Et d’ajouter : « En Tunisie, les individus restent sous l’influence et parfois l’emprise de leurs familles, du collectif. Les devoirs attribués aux partenaires au sein du ménage demeurent imprégnés également par une vision patriarcale des rôles de l’homme et de la femme dans la société », renchérit le spécialiste.

Le ministère de la Femme et de la Famille est entré en ligne pour remédier à ces défaillances. Il a annoncé, le 15 mai, la prochaine mise en place d’un guide de préparation à la vie conjugale. Ce guide vise à « développer les connaissances des futurs mariés sur la spécificité de l’institution du mariage et les conditions du partage des rôles entre époux », lit-on dans le communiqué dudit ministère.

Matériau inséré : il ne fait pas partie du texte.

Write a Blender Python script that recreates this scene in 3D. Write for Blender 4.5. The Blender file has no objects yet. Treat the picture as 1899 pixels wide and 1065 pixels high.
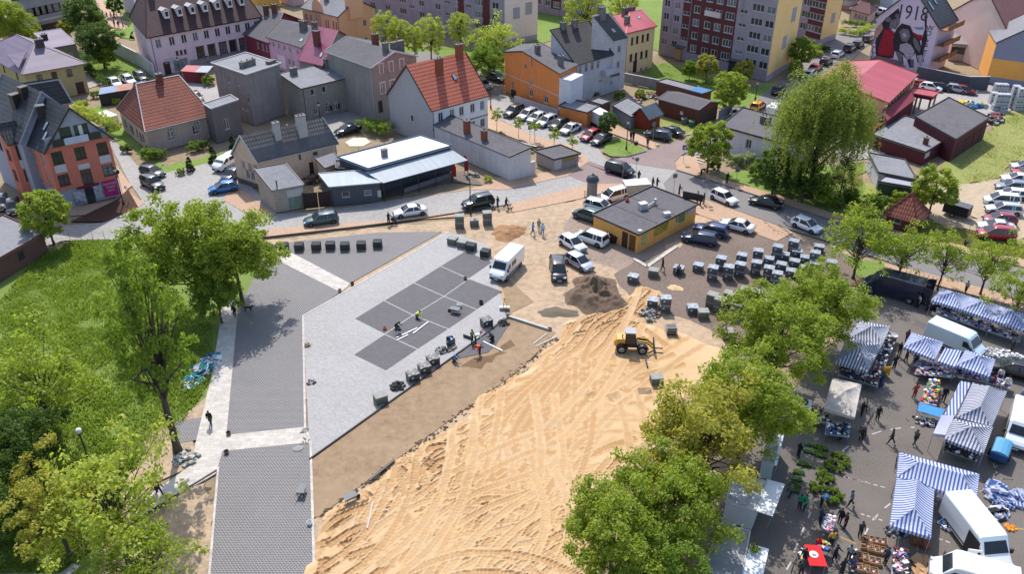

Mariage en Tunisie : une institution qui s’écroule ?

Le nombre de divorces est en hausse continue, tout comme celui des célibataires des deux sexes. Concernant les couples mariés, des experts relèvent les ravages d’une éducation sexuelle faite d’images pornographiques. Quand les relations multiples sont facilitées par les réseaux sociaux, quelle place reste-t-il pour le lien privilégié du mariage ? Cette institution, considérée par la Constitution tunisienne comme « cellule de base de la société » dont la pierre angulaire est le partage résiste-t-elle aux velléités individualistes ?


Les Tunisiens se marient moins mais l’institution du mariage n’est pas vraiment remise en cause. La société tunisienne continue à lui accorder une place importante. En témoignent le faste qui l’accompagne et la pression exercée par les parents sur leurs enfants pour qu’ils y adhèrent.

En somme, si nos concitoyens ne boudent pas vraiment le mariage, ils ont désormais du mal à l’inscrire dans la durée.

Et le nombre des séparations ne reflète guère la multitude des dislocations des liens matrimoniaux, illustrées également par le « divorce silencieux ». Dans ces cas, le couple cohabite ensemble sans être soudé par aucun lien affectif.

« Cette situation profite notamment à l’homme qui mène sa vie en dehors du couple tout en restant marié. La femme a plus de mal à oser prendre cette liberté », explique le sociologue. Qu’ils soient silencieux ou actés par une décision de justice, les divorces déclenchent des bras de fer aux conséquences parfois dramatiques. Car comme le mariage, le post divorce n’est pas toujours un long fleuve tranquille.